Hunting outfitters and stockmen scuff their cowboy boots in the dirt, unconvinced, as Askins talks. Some of them like to draw a line between Eastern ecobabblers, who puff wolves as gallant symbols of wildness, and true Westerners, who know them as cruel and cowardly and who can be relied on to "shoot, shovel and shut up," as the brag goes in the cowboy bars. But, Brad Little, a stockman from Emmett, Idaho, concedes, "It's not so much wolves we're afraid of, it's wolf managers." Exactly. The wolves themselves, though they are sure to range beyond park boundaries, are likely to be more an annoyance than a danger to farmers. In northern Minnesota, where some 1,200 wolves forage in a cattle-ranch and sheep-farm area, the highest annual payoff by a Government program set up to compensate stockmen for wolf kills has been a modest $21,000. (Problem wolves there are killed by federal hunters, as would be true around Yellowstone.) There have been no documented cases in modern times of wolves attacking people in the U.S. But it is taken as a home truth that wolves will bring federal wolf bureaucrats, whose regulations will drive honest ranchers nuts. Carl Haywood, legislative assistant to Idaho Republican Senator James McClure, says voters fear that the wolf will be used as a surrogate by environmental extremists, whose real agenda is "getting ranchers, miners, loggers and motorized recreationists off public lands."

U.S. Representative Wayne Owens, a Utah Democrat, has 76 cosponsors for a bill calling for wolf reintroduction, but its chances are dodgy unless lawmakers from the Yellowstone states change their minds. This may happen; polls show that voters favor the idea. Wyoming Republican Senator Alan Simpson, once an antiwolf diehard, talked like a moderate at a recent hearing on Owens' bill and says only, "Let's take care of grizzlies first." He means get the bears off the endangered species list and out from under federal protection, so they can be shot beyond park boundaries.

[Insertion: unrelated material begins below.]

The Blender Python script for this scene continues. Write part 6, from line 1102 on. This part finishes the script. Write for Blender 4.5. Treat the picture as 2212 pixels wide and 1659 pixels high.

The wolf's listing as an endangered species is the important difference between a Park Service plan and one floated by Idaho's Senator McClure. McClure has a problem, which is that wolves have been sighted frequently in central Idaho. If packs from Canada establish themselves in Idaho, as they have in Montana's Glacier National Park, they will be protected as an indigenous endangered species. Instead, McClure's plan would de-list wolves immediately, and let state game laws treat them as predators, outside designated havens in Idaho's Selway-Bitterroot Wilderness and in Glacier and Yellowstone parks. Environmental groups support the park strategy, which would de-list wolves only after ten breeding pairs are established in Yellowstone and Glacier parks and the Idaho wilderness.